* _Exercise_: Give the number of lines that contain the string "scene", please, and nothing else.

"""

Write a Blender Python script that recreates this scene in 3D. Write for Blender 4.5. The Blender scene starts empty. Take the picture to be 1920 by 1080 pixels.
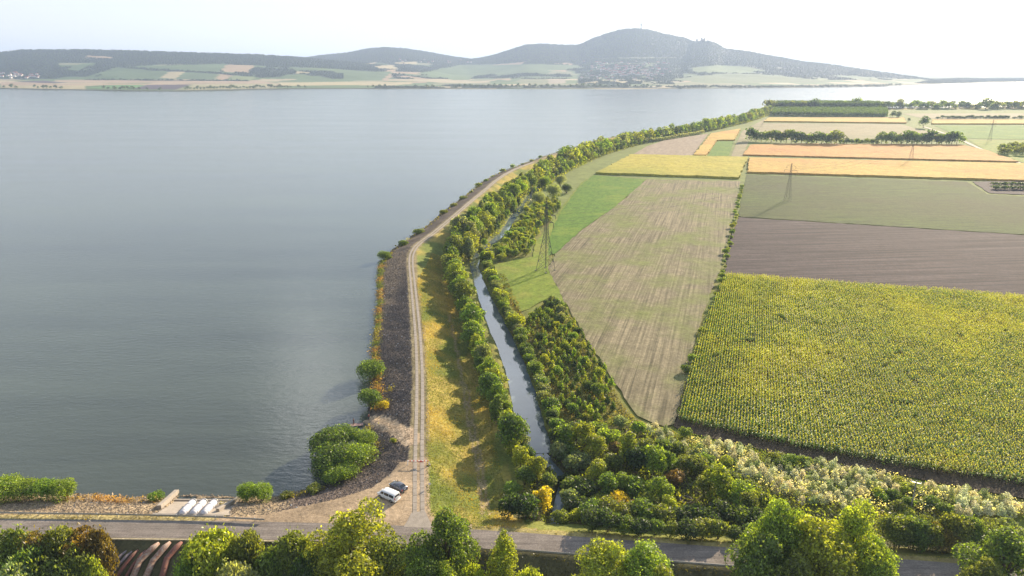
import bpy, bmesh, math, random
import numpy as np
from mathutils import Vector, Matrix
S = bpy.context.scene
C = S.collection
R = math.radians
# ------------------------------------------------------------------ camera
CAM_H = 90.0
PITCH = R(17.8)
FPX = 1280.0
cam_d = bpy.data.cameras.new('camera')
cam = bpy.data.objects.new('camera', cam_d); C.objects.link(cam)
cam.location = (0, 0, CAM_H)
cam.rotation_euler = (R(90) - PITCH, 0, 0)
cam_d.sensor_width = 36; cam_d.lens = 36 * FPX / 1920
cam_d.clip_start = 0.5; cam_d.clip_end = 100000
S.camera = cam
# ------------------------------------------------------------------ sky, sun, exposure
SUN_AZ, SUN_EL = R(37), R(19)
w = bpy.data.worlds.new('World'); S.world = w; w.use_nodes = True
nt = w.node_tree; nt.nodes.clear()
out = nt.nodes.new('ShaderNodeOutputWorld'); bg = nt.nodes.new('ShaderNodeBackground')
sky = nt.nodes.new('ShaderNodeTexSky'); sky.sky_type = 'NISHITA'; sky.sun_disc = False
sky.sun_elevation = SUN_EL; sky.sun_rotation = SUN_AZ
sky.air_density = 1.0; sky.dust_density = .7; sky.ozone_density = 2.2
tc = nt.nodes.new('ShaderNodeTexCoord')
mp = nt.nodes.new('ShaderNodeMapping'); mp.inputs['Scale'].default_value = (1.0, 1.6, 9.0)
mp.inputs['Rotation'].default_value = (0.0, 0.12, 0.3)
nz = nt.nodes.new('ShaderNodeTexNoise'); nz.inputs['Scale'].default_value = 1.6; nz.inputs['Detail'].default_value = 7; nz.inputs['Roughness'].default_value = 0.55
cr = nt.nodes.new('ShaderNodeValToRGB'); cr.color_ramp.elements[0].position = 0.34; cr.color_ramp.elements[1].position = 0.68
cr.color_ramp.elements[0].color = (0.70,) * 3 + (1,); cr.color_ramp.elements[1].color = (0.98,) * 3 + (1,)
mx = nt.nodes.new('ShaderNodeMix'); mx.data_type = 'RGBA'
mx.inputs['B'].default_value = (4.6, 4.6, 4.55, 1)     # thin bright cloud veil, in the sky's own units
nt.links.new(tc.outputs['Generated'], mp.inputs['Vector']); nt.links.new(mp.outputs[0], nz.inputs['Vector'])
nt.links.new(nz.outputs[0], cr.inputs[0]); sx = nt.nodes.new('ShaderNodeSeparateXYZ'); nt.links.new(tc.outputs['Generated'], sx.inputs[0])
me_ = nt.nodes.new('ShaderNodeMapRange'); me_.inputs['From Min'].default_value = .04; me_.inputs['From Max'].default_value = .34; me_.inputs['To Min'].default_value = 1.0; me_.inputs['To Max'].default_value = .40
nt.links.new(sx.outputs['Z'], me_.inputs[0]); mv_ = nt.nodes.new('ShaderNodeMath'); mv_.operation = 'MULTIPLY'
nt.links.new(cr.outputs[0], mv_.inputs[0]); nt.links.new(me_.outputs[0], mv_.inputs[1]); nt.links.new(mv_.outputs[0], mx.inputs['Factor'])
nt.links.new(sky.outputs[0], mx.inputs['A']); col_ = mx.outputs['Result']
# two cloud patches added to the unseen sky, for pale reflections on lake and canal
nz2 = nt.nodes.new('ShaderNodeTexNoise'); nz2.inputs['Scale'].default_value = 9.0; nz2.inputs['Detail'].default_value = 5; nt.links.new(tc.outputs['Generated'], nz2.inputs['Vector'])
for az_, el_, r0_, r1_, k_ in ((-17.5, 26.5, .075, .01, .9), (2.0, 24.0, .20, .04, .9)):
    az_, el_ = R(az_), R(el_)
    ds_n = nt.nodes.new('ShaderNodeVectorMath'); ds_n.operation = 'DISTANCE'; ds_n.inputs[1].default_value = (math.sin(az_) * math.cos(el_), math.cos(az_) * math.cos(el_), math.sin(el_))
    nt.links.new(tc.outputs['Generated'], ds_n.inputs[0])
    rm_ = nt.nodes.new('ShaderNodeMapRange'); rm_.interpolation_type = 'SMOOTHSTEP'; rm_.inputs['From Min'].default_value = r0_; rm_.inputs['From Max'].default_value = r1_; nt.links.new(ds_n.outputs['Value'], rm_.inputs[0])
    m1_ = nt.nodes.new('ShaderNodeMath'); m1_.operation = 'MULTIPLY'; nt.links.new(rm_.outputs[0], m1_.inputs[0]); nt.links.new(nz2.outputs[0], m1_.inputs[1])
    m2_ = nt.nodes.new('ShaderNodeMath'); m2_.operation = 'MULTIPLY'; m2_.inputs[1].default_value = k_ * 1.6; m2_.use_clamp = True; nt.links.new(m1_.outputs[0], m2_.inputs[0])
    mc_ = nt.nodes.new('ShaderNodeMix'); mc_.data_type = 'RGBA'; mc_.inputs['B'].default_value = (34.0 if az_ < -.1 else 16.0,) * 3 + (1,); nt.links.new(m2_.outputs[0], mc_.inputs['Factor']); nt.links.new(col_, mc_.inputs['A']); col_ = mc_.outputs['Result']
nt.links.new(col_, bg.inputs['Color'])
bg.inputs['Strength'].default_value = 0.092
nt.links.new(bg.outputs[0], out.inputs[0])
sd = bpy.data.lights.new('sun', 'SUN'); sd.energy = 5.0; sd.angle = R(0.6); sd.color = (1.0, 0.83, 0.60)
so = bpy.data.objects.new('sun', sd); C.objects.link(so)
sdir = Vector((math.sin(SUN_AZ) * math.cos(SUN_EL), math.cos(SUN_AZ) * math.cos(SUN_EL), math.sin(SUN_EL)))
so.rotation_euler = sdir.to_track_quat('Z', 'Y').to_euler(); so.location = (0, 0, 300)
S.view_settings.view_transform = 'Standard'; S.view_settings.look = 'None'
S.view_settings.exposure = 1.30; S.view_settings.gamma = 1.0
S.render.engine = 'CYCLES'
S.cycles.max_bounces = 6; S.cycles.diffuse_bounces = 3; S.cycles.glossy_bounces = 2
S.cycles.transmission_bounces = 3; S.cycles.volume_bounces = 0; S.cycles.transparent_max_bounces = 4
S.cycles.use_denoising = True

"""

* _Exercise answer_: 2